* [Problem to work on]: Can you restate the lines of the entries below, word for word, from the first one through the line that includes "b.mesh(20.0), M.black_steel, d)"?

* [Provided data]:
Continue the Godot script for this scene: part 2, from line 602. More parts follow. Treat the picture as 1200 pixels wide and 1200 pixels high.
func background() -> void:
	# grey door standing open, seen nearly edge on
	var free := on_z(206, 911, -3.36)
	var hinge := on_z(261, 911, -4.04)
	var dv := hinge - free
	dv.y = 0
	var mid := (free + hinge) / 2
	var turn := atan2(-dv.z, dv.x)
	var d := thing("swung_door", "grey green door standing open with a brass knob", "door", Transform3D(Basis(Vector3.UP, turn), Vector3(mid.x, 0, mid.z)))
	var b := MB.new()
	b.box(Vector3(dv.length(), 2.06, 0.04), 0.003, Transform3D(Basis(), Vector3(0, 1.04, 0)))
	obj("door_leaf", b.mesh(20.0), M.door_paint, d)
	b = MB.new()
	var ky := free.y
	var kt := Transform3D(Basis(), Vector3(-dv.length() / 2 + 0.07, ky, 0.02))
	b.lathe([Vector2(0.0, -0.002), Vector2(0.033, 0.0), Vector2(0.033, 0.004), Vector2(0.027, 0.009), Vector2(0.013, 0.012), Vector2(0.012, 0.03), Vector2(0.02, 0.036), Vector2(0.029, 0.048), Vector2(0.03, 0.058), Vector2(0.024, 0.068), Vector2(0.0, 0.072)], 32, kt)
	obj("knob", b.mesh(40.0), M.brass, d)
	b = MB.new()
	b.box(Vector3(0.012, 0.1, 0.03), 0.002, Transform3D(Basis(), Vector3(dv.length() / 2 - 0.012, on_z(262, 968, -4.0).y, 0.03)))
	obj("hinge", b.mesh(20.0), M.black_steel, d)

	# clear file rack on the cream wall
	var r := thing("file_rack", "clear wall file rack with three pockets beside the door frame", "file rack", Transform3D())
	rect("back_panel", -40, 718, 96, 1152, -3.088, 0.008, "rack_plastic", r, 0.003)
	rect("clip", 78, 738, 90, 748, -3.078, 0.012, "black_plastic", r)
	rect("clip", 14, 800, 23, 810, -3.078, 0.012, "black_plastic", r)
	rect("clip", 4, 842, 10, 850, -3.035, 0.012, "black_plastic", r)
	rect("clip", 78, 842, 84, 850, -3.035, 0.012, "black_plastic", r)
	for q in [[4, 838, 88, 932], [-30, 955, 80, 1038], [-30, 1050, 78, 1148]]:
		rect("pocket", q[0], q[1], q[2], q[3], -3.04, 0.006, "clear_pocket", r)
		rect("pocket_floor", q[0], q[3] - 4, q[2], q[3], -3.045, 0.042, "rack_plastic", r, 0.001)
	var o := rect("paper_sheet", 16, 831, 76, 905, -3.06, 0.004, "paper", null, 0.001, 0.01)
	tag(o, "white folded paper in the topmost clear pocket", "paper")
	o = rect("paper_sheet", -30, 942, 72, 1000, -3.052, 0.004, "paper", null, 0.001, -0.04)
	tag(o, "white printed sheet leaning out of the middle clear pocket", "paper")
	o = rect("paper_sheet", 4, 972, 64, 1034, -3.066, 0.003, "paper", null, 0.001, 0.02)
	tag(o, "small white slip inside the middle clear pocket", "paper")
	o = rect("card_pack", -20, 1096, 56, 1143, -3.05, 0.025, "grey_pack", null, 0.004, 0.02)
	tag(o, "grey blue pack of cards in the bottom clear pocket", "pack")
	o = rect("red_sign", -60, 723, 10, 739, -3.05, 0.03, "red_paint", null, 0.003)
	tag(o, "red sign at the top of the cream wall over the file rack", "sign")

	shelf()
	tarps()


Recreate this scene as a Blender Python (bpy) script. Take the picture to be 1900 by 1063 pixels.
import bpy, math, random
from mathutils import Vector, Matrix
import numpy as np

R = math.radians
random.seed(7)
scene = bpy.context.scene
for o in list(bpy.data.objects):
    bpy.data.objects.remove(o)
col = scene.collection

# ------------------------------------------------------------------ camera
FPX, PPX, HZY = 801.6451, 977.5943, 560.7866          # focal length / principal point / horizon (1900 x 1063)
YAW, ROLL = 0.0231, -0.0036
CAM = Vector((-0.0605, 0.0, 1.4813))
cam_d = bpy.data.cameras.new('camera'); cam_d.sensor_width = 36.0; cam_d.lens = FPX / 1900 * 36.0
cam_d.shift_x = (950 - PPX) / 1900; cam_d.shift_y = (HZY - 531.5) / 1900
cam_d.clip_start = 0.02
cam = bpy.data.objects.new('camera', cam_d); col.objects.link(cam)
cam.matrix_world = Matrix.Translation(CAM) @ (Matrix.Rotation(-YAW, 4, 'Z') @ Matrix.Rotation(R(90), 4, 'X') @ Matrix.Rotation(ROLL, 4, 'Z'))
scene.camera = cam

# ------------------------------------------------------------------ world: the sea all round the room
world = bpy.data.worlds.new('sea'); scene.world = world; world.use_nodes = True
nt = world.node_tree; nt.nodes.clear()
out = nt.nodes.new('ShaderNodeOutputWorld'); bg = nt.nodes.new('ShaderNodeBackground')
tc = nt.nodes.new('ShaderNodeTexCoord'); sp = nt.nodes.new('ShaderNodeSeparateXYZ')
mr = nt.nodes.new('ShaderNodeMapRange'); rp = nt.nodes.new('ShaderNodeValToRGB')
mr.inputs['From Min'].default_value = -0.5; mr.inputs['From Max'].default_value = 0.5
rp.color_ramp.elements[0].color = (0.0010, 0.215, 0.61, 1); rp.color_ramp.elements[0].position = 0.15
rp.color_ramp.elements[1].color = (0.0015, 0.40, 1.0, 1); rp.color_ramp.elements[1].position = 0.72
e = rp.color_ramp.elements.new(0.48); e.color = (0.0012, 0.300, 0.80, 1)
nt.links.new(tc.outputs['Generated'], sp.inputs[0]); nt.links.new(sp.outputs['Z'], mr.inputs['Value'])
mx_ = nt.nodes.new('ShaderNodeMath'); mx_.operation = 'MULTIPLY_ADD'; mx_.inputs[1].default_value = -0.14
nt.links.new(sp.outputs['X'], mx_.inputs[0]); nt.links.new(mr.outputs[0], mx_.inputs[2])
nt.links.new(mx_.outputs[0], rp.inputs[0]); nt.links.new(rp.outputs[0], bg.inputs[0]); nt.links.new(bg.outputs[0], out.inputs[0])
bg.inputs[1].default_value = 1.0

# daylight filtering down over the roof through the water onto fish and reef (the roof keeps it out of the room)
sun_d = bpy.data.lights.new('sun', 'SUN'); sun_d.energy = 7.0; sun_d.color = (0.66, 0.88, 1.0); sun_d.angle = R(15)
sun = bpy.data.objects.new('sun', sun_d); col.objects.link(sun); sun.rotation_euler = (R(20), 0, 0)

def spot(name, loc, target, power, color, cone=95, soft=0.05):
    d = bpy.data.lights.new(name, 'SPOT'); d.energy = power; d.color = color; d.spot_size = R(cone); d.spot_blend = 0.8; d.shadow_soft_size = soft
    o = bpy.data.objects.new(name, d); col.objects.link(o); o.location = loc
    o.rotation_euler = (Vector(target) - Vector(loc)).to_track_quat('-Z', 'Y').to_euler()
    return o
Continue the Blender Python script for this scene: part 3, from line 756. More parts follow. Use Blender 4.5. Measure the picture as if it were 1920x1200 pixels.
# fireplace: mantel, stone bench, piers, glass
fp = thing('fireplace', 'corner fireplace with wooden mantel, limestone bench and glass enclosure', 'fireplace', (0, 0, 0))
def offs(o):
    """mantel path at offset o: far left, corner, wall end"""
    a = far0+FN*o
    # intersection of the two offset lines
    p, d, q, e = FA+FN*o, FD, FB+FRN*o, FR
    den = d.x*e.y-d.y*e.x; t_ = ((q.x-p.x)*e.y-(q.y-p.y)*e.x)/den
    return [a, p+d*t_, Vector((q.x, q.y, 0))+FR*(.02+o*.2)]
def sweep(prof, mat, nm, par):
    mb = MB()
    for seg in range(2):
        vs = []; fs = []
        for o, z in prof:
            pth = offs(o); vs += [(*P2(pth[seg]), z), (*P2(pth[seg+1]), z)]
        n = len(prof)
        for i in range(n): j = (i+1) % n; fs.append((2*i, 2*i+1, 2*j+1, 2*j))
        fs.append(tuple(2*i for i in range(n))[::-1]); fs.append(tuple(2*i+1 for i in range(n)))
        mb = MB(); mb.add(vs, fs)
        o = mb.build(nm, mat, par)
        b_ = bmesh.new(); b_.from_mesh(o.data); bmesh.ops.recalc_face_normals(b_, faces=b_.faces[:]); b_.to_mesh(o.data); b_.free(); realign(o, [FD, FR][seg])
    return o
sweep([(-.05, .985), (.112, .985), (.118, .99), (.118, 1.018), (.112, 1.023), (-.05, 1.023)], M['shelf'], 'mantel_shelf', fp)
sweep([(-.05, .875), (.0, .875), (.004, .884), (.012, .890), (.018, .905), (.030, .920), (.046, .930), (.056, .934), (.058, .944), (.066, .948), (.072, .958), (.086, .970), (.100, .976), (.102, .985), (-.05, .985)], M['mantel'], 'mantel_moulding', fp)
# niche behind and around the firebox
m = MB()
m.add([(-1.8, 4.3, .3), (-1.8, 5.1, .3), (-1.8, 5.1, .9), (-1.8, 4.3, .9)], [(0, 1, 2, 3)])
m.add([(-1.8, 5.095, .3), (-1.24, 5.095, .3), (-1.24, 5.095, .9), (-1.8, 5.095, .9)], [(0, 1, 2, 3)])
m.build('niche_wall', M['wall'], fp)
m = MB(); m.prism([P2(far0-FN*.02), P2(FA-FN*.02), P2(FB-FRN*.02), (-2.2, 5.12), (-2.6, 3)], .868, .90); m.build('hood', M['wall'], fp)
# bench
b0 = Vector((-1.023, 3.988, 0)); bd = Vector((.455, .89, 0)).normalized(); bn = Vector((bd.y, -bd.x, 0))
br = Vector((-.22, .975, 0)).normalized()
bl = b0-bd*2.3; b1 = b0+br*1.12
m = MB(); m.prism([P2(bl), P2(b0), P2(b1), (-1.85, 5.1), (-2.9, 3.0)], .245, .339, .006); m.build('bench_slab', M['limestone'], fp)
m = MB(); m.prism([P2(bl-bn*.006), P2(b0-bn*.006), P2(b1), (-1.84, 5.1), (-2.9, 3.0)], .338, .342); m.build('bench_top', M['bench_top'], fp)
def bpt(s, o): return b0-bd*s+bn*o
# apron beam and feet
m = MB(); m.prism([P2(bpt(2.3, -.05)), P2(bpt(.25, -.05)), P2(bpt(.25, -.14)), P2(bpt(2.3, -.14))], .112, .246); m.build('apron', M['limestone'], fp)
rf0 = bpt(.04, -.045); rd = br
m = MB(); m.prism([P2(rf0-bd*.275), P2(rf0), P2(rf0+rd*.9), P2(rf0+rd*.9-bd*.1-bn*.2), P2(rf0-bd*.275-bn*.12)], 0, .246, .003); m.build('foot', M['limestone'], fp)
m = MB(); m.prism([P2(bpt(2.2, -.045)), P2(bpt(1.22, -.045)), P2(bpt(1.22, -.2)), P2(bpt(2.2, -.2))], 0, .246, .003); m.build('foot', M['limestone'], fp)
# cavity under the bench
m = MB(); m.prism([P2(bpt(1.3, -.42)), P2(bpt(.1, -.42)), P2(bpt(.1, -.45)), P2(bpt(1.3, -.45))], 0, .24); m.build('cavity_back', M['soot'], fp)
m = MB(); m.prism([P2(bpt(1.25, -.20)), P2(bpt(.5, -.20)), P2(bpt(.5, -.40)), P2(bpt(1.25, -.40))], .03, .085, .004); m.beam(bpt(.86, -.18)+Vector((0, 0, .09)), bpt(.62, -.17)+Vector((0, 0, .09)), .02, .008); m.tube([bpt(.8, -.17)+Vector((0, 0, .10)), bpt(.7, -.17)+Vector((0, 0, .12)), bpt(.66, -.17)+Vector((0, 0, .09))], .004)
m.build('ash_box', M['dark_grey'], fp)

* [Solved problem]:
Continue the Godot script for this scene: part 2, from line 602. More parts follow. Treat the picture as 1200 pixels wide and 1200 pixels high.
func background() -> void:
	# grey door standing open, seen nearly edge on
	var free := on_z(206, 911, -3.36)
	var hinge := on_z(261, 911, -4.04)
	var dv := hinge - free
	dv.y = 0
	var mid := (free + hinge) / 2
	var turn := atan2(-dv.z, dv.x)
	var d := thing("swung_door", "grey green door standing open with a brass knob", "door", Transform3D(Basis(Vector3.UP, turn), Vector3(mid.x, 0, mid.z)))
	var b := MB.new()
	b.box(Vector3(dv.length(), 2.06, 0.04), 0.003, Transform3D(Basis(), Vector3(0, 1.04, 0)))
	obj("door_leaf", b.mesh(20.0), M.door_paint, d)
	b = MB.new()
	var ky := free.y
	var kt := Transform3D(Basis(), Vector3(-dv.length() / 2 + 0.07, ky, 0.02))
	b.lathe([Vector2(0.0, -0.002), Vector2(0.033, 0.0), Vector2(0.033, 0.004), Vector2(0.027, 0.009), Vector2(0.013, 0.012), Vector2(0.012, 0.03), Vector2(0.02, 0.036), Vector2(0.029, 0.048), Vector2(0.03, 0.058), Vector2(0.024, 0.068), Vector2(0.0, 0.072)], 32, kt)
	obj("knob", b.mesh(40.0), M.brass, d)
	b = MB.new()
	b.box(Vector3(0.012, 0.1, 0.03), 0.002, Transform3D(Basis(), Vector3(dv.length() / 2 - 0.012, on_z(262, 968, -4.0).y, 0.03)))
	obj("hinge", b.mesh(20.0), M.black_steel, d)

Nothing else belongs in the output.